====== INFORMATION SHOWN

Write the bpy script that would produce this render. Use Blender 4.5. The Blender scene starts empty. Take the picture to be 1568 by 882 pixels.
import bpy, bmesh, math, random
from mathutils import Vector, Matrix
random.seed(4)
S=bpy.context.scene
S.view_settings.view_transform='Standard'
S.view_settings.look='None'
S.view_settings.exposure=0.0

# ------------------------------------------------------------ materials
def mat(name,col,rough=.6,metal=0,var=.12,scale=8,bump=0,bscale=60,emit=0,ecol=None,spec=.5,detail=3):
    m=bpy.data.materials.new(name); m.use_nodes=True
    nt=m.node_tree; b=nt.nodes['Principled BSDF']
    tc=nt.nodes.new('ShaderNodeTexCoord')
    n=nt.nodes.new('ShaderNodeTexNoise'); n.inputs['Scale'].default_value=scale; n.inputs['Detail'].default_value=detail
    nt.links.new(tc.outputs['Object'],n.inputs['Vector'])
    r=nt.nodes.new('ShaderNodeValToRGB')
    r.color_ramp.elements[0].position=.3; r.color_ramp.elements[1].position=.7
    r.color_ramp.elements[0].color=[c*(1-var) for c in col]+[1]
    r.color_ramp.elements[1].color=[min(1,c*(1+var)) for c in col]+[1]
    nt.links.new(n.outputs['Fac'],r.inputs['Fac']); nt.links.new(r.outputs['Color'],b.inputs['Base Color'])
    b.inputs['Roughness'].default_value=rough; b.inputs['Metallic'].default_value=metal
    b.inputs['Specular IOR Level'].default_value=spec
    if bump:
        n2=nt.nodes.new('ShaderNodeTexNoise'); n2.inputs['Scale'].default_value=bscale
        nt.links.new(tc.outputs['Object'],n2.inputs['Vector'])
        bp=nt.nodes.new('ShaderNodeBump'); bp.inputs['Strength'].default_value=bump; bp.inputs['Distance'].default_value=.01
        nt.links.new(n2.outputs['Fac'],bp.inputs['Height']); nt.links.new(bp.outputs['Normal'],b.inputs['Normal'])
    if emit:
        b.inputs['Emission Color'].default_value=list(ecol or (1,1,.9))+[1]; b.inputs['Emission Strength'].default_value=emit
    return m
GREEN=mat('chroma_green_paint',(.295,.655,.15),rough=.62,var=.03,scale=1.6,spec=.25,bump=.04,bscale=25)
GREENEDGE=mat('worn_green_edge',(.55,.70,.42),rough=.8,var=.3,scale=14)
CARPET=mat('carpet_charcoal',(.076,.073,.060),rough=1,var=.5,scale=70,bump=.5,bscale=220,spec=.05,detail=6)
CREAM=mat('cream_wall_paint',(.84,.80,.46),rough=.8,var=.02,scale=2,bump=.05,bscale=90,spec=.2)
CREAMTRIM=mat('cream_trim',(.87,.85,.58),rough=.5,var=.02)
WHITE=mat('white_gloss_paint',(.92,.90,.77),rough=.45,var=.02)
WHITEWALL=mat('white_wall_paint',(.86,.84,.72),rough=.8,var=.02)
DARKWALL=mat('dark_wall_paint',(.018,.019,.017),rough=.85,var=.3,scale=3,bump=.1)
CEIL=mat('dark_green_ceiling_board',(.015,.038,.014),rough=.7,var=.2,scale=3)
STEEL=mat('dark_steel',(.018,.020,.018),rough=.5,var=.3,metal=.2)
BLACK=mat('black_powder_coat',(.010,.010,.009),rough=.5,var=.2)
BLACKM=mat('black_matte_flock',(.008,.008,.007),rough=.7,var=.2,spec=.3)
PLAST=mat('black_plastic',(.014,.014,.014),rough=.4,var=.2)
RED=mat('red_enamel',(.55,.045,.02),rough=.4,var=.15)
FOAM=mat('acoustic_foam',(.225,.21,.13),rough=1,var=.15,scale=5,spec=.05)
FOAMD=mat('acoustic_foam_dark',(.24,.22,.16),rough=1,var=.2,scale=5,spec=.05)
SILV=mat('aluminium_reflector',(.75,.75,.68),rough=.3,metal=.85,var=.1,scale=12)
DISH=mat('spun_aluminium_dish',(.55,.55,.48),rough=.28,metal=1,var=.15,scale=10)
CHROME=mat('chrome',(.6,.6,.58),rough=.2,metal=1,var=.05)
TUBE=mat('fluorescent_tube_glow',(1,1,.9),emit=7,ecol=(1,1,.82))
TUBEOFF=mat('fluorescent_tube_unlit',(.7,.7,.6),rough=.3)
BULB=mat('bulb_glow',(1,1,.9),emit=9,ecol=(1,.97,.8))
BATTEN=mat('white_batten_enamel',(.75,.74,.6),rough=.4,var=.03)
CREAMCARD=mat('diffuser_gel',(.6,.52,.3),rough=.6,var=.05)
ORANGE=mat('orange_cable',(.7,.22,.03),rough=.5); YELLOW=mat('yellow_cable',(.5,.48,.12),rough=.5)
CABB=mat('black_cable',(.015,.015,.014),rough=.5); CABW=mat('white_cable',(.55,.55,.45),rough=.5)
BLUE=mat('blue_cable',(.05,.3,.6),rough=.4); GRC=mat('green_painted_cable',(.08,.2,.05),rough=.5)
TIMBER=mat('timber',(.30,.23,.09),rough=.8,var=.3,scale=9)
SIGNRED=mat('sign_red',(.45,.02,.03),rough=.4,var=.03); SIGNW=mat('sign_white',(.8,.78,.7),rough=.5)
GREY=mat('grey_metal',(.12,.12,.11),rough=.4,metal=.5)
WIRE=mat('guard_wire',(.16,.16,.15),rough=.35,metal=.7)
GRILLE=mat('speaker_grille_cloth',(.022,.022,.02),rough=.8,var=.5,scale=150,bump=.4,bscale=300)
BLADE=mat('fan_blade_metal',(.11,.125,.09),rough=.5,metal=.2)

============

Please give an exact restatement of only the lines from the beginning of the material above to the line with "S.view_settings.exposure=0.0", inclusive.

Write the bpy script that would produce this render. Use Blender 4.5. The Blender scene starts empty. Take the picture to be 1568 by 882 pixels.
import bpy, bmesh, math, random
from mathutils import Vector, Matrix
random.seed(4)
S=bpy.context.scene
S.view_settings.view_transform='Standard'
S.view_settings.look='None'
S.view_settings.exposure=0.0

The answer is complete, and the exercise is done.